Dari perspektif “Religion”, Obama kembali menyampaikan keinginan dan komitmen yang pernah ia sampaikan di Cairo, untuk membangun sebuah dan memperbaiki hubungan antara Amerika Serikat dan dunia muslim dengan sebuah pendekatan baru. Disertai dengan sebuah kesadaran bahwa sebuah pidato tak akan mampu menghilangkan “mistrust” yang sudah mengakar selama bertahun-tahun lamanya.
Masih terngiang di ingatan, bagaimana sebagian dari kita dan pemerintah menyikapi Ahmadiyah dan kasus Pondok Timur di Bekasi. Sebuah situasi yang juga dilingkupi aroma “mistrust” itu tadi.
Tapi, tidak satu pun negara di dunia ini yang sempurna, Obama mencoba membangkitkan optimisme dirinya dan juga kepada kita semua.

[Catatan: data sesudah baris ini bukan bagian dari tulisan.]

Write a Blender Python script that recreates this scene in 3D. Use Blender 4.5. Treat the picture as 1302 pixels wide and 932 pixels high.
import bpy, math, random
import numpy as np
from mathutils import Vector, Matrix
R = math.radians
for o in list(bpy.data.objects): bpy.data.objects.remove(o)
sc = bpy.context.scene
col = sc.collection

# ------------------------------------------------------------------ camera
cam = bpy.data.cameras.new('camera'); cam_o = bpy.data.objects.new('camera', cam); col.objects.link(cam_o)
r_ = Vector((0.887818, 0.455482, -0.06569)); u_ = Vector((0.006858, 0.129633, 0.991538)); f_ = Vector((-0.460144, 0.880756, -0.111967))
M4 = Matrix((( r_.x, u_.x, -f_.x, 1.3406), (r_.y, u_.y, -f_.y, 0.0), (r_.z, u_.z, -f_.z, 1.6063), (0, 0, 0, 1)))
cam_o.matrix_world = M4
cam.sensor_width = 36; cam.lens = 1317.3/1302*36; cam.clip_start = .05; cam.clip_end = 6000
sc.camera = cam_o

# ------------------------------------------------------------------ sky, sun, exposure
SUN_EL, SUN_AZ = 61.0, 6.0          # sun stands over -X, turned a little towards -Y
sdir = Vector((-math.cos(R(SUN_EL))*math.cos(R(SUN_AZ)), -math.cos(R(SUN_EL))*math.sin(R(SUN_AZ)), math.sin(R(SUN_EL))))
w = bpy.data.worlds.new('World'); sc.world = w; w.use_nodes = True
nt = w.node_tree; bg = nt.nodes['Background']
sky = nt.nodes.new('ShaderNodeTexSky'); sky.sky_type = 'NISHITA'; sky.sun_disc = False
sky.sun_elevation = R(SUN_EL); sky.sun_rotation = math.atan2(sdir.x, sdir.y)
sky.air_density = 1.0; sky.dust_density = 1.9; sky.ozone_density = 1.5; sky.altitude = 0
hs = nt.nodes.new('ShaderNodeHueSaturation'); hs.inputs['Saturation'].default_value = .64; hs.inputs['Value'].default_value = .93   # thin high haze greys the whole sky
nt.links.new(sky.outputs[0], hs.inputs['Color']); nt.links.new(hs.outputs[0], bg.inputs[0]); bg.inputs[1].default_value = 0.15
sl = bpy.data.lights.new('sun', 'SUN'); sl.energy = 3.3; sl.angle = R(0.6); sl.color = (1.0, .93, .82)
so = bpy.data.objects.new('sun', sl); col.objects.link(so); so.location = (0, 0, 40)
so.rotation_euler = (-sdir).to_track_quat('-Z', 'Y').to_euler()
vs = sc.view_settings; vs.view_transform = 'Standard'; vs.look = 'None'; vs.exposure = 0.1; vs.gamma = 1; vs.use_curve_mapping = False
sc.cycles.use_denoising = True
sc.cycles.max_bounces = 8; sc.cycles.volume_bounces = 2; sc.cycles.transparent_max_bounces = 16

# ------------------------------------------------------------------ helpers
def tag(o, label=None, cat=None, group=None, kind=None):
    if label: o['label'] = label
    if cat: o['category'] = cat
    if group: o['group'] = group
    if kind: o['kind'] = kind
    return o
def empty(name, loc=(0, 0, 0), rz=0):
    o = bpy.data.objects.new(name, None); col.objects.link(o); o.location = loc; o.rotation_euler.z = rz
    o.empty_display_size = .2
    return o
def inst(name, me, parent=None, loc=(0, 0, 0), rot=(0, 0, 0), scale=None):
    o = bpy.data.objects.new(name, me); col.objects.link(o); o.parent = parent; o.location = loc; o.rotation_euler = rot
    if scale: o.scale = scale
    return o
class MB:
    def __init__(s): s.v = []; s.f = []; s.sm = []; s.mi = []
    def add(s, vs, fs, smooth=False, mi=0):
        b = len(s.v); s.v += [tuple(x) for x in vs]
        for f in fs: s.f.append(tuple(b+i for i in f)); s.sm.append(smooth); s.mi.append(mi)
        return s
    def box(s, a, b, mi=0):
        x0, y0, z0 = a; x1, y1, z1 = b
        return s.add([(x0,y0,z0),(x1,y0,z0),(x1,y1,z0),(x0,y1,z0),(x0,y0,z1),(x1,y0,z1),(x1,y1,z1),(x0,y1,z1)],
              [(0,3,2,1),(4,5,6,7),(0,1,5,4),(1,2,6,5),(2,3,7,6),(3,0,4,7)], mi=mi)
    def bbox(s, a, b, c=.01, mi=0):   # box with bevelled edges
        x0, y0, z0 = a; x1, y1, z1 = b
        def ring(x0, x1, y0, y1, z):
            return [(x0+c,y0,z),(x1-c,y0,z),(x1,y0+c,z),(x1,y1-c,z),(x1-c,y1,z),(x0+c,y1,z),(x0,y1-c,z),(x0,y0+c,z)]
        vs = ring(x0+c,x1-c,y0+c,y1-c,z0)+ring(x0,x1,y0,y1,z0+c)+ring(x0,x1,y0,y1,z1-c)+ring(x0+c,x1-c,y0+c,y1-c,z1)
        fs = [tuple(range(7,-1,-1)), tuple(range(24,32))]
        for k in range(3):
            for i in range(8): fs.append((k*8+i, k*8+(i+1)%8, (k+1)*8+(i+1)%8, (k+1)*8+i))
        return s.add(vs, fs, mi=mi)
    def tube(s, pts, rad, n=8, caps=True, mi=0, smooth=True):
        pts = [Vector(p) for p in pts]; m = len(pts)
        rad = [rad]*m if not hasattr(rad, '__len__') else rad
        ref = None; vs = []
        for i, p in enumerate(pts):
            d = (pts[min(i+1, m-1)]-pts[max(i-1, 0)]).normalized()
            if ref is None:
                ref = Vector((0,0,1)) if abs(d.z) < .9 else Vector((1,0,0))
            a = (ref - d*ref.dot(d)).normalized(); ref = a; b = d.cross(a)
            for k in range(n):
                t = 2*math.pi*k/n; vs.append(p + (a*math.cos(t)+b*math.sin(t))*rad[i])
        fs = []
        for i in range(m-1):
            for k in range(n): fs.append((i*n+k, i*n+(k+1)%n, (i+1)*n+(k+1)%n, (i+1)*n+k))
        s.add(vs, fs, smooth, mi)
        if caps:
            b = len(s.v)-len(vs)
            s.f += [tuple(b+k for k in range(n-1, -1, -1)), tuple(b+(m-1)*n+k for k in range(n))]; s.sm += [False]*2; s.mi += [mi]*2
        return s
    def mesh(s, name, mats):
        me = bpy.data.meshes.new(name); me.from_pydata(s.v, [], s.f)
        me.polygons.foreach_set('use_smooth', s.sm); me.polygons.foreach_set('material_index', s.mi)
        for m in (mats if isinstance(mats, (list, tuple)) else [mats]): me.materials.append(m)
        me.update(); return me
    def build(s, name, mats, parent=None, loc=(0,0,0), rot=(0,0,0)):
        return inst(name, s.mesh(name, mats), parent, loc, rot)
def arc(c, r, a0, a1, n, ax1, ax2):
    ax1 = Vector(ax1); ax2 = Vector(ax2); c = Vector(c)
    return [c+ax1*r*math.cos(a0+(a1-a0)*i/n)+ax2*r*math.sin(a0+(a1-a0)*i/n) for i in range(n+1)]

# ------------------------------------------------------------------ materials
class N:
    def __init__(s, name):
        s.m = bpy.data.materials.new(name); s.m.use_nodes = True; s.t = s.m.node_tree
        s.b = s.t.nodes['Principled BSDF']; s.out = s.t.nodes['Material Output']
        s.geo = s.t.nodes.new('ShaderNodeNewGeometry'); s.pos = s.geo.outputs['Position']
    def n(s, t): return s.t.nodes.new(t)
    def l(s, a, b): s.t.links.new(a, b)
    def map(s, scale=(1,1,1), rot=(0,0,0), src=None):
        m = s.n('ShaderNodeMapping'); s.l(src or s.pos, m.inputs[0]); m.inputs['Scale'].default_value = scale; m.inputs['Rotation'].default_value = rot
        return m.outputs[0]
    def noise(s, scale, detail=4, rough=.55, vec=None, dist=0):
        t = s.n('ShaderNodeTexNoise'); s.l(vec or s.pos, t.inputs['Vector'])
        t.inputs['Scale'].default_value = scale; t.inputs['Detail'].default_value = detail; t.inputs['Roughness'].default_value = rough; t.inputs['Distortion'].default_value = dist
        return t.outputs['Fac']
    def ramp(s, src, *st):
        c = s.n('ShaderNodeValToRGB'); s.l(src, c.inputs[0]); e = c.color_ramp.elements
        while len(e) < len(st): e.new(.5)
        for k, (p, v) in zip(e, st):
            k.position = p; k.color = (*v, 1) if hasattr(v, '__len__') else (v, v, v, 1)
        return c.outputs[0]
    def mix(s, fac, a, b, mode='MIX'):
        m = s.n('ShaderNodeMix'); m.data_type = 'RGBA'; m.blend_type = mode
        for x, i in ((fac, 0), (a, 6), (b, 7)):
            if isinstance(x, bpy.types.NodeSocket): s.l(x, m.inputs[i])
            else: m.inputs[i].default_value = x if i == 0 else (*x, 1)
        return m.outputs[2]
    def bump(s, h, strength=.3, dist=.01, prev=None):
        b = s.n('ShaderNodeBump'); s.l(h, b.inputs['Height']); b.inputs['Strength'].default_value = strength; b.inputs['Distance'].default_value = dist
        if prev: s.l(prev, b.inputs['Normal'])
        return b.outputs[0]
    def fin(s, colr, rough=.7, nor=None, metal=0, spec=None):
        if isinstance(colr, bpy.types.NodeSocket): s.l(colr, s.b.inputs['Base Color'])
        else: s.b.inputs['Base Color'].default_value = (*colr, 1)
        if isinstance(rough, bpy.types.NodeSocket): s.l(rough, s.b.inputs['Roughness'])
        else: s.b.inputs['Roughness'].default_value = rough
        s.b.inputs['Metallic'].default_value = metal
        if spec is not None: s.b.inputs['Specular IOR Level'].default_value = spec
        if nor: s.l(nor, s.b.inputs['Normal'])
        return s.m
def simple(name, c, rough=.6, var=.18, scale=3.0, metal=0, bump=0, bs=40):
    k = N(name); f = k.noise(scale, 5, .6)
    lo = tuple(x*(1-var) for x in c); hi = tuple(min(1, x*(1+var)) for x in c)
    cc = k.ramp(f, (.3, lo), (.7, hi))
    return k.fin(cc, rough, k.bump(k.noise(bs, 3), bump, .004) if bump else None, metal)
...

Sebenarnya saya ragu, apakah memang dalam menyampaikan itu semua, Obama dan Favreau, si brondong itu, didasari oleh pengetahuan tentang situasi-situasi kontemporer yang kita hadapi tentang “Development, Democracy dan Religion”, apalagi dengan niat untuk mengingatkan kita semua, atau jangan-jangan dan lagi2, ini semua hanya bermuara kepada “good old days” dan kesetaraan, sebagai “amunisi” untuk menjadi seorang tamu yang baik saja. Adalah jamak dalam dunia diplomasi, untuk tidak menyinggung hal-hal yang sensitif bagi kedua belah pihak, apalagi mengingat betapa berat dan seriusnya agenda Amerika Serikat yang dibawa Obama dalam kunjungannya ke India beberapa hari sebelumnya. Aaah, siapa yang tahu?.
Bagaimanapun juga pesan Prof. Williem Liddle adalah sebuah pesan yang patut kita perhatikan agar kita tak lupa untuk senantiasa eling dan waspada.
Bagaimanapun juga, kedatangan dan kehadiran Obama, walaupun kurang dari 20 jam saja, telah memberikan alasan bagi bu Mega untuk hadir di istana, duduk di barisan yang sama dengan SBY, sebuah kehangatan yang sudah lama kita semua inginkan untuk selalu melihatnya. Dan jangan lupa, wajah kebahagiaan yang selalu terpancar dari rona wajah dan gesture dari SBY, presiden kita.
Kalau Obama sudah pulang kampung, saya jadi ingin pulang kampung juga, kampung dimana Merapi sedang mengajak “bercengkerama” dengan sebagian dari kita, saudara-saudara kita.